Dreams of a ‘Backstage Clown’
For Lee, Geumgok is a beloved place marked with precious moments in her life and career. However, she has found it increasingly difficult to maintain the old buildings in a condition that befits their status as cultural properties. Although the buildings were restored after their relocation, that was now over 40 years ago. All of the buildings are decades or centuries old. To make matters worse, the houses were once ransacked by burglars. On that day, when some of the valuable cultural assets were irrevocably lost, she sat in a stupor under the eaves for a long time. She no longer has the energy to courageously fight back as she did a decade ago with the “Nowhere” exhibition. Her hearing in one ear is almost gone, and she suffers from arthritis in her wrists.

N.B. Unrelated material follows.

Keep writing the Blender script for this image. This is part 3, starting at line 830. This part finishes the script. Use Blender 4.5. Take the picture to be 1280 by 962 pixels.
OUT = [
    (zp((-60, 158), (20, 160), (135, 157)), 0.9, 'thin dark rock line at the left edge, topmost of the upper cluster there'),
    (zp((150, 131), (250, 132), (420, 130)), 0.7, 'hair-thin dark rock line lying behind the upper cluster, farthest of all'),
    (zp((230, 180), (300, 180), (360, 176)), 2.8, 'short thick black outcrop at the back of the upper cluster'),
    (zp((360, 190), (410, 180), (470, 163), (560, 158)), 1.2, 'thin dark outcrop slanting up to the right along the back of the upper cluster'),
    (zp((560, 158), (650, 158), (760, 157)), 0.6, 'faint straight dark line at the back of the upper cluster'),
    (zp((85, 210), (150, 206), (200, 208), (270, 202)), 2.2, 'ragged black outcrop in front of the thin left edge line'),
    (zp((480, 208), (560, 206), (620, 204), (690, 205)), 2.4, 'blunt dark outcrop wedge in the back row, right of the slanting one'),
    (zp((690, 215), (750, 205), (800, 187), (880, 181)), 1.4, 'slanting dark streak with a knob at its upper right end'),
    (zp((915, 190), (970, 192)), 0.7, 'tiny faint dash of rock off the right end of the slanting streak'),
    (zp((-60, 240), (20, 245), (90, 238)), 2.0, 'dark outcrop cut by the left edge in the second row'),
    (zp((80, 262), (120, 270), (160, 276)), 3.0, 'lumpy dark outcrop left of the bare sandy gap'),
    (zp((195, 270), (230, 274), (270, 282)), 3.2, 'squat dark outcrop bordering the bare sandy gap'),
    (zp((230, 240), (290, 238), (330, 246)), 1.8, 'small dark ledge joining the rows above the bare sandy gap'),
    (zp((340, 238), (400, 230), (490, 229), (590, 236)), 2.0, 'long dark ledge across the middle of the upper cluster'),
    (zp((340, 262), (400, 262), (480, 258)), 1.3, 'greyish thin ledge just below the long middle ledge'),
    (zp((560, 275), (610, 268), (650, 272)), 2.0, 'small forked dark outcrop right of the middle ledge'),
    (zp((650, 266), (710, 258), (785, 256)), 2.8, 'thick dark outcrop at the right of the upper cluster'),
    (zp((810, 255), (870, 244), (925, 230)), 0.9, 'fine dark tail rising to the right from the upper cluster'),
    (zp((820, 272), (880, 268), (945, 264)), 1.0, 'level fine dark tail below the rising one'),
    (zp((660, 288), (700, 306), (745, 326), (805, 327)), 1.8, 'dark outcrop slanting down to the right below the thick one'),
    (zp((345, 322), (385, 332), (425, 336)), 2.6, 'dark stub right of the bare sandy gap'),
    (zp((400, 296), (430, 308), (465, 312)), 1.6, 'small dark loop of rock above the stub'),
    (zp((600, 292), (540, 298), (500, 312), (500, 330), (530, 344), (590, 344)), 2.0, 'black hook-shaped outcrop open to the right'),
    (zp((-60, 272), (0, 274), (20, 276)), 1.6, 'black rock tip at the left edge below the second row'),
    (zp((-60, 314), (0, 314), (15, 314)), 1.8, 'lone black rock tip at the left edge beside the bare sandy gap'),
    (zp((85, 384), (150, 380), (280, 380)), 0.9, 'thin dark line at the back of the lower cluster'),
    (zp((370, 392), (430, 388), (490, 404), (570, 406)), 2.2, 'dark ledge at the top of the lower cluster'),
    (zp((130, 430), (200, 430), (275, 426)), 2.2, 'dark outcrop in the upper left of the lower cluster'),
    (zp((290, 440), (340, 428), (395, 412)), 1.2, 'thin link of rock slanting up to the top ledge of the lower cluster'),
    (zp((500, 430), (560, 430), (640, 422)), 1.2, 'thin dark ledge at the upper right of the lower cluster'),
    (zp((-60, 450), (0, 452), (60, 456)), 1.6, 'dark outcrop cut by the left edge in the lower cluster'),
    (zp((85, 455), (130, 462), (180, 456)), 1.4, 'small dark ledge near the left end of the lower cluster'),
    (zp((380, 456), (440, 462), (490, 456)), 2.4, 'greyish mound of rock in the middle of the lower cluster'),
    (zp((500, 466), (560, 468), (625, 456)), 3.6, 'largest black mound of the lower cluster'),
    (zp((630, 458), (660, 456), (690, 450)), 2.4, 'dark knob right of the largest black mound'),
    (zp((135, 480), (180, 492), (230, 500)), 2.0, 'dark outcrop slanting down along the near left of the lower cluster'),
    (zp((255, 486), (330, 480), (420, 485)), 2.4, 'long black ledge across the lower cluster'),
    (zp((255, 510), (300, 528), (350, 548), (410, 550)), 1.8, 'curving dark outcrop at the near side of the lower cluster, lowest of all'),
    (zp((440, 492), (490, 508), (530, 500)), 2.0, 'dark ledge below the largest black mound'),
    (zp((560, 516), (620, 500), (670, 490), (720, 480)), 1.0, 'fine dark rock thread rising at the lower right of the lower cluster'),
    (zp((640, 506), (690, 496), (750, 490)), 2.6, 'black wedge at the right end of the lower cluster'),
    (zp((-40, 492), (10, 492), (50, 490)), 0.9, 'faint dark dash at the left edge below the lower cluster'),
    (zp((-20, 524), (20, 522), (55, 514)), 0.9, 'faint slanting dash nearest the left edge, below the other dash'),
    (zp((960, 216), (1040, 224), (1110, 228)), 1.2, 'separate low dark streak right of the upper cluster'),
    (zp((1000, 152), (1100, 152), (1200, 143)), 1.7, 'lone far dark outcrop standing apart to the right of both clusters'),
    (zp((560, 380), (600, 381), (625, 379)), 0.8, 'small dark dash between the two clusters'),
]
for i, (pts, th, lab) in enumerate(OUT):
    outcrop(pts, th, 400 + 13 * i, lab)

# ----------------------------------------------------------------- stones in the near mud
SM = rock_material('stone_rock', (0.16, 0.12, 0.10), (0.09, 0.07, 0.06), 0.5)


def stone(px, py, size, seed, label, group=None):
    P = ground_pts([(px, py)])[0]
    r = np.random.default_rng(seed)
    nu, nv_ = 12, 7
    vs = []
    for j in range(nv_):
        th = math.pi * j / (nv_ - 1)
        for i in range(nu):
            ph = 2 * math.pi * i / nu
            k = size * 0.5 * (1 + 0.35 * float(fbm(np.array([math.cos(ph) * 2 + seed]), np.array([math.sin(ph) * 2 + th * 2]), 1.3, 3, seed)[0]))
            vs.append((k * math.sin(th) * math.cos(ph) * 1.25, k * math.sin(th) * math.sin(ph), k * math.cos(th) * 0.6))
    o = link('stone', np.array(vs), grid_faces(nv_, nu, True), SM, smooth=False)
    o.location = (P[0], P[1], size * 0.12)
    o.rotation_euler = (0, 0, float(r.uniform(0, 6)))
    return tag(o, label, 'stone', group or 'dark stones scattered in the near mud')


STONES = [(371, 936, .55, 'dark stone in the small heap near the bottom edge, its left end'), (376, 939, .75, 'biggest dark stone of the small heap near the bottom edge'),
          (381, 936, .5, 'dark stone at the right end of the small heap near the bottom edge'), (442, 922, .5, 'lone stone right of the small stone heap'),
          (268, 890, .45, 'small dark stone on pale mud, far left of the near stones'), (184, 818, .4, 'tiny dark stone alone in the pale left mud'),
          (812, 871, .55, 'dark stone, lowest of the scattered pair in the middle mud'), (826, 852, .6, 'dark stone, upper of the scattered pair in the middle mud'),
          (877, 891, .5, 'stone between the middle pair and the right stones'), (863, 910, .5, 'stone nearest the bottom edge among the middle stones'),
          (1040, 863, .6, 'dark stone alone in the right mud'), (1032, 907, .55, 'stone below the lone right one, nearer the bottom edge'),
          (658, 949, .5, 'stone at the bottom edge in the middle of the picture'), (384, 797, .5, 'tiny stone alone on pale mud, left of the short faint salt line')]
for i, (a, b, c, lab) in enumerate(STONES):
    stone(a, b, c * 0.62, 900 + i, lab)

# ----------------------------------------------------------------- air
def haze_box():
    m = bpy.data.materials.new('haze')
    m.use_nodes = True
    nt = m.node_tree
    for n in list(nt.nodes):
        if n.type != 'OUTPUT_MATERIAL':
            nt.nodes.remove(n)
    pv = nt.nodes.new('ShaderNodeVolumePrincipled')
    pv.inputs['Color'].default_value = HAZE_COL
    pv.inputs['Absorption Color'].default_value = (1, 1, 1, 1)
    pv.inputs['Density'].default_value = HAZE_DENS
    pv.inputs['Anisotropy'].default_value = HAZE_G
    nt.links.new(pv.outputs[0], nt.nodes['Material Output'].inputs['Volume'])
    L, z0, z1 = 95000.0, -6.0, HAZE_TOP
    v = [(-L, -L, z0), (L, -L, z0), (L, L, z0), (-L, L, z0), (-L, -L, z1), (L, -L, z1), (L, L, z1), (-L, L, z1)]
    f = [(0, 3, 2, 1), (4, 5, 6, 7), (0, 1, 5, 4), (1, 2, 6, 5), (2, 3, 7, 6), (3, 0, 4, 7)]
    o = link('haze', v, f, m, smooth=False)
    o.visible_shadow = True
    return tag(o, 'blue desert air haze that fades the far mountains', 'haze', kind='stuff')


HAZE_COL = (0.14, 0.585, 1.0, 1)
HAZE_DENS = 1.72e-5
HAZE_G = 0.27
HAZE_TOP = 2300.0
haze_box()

But Lee still goes to Geumgok at every opportunity, if only for chores like weeding or sweeping up leaves, which she has never neglected over the past 50 years. Her devotion to these mundane tasks may reflect her life as a theater artist who works backstage, fussing with the costumes of actors and the sets to the very last moment before the curtain rises. The glory and rapture of the stage would not have been possible without her callused hands and silent support. As opposed to the actors appearing in full view of the audience, Lee has often called herself “a backstage clown.”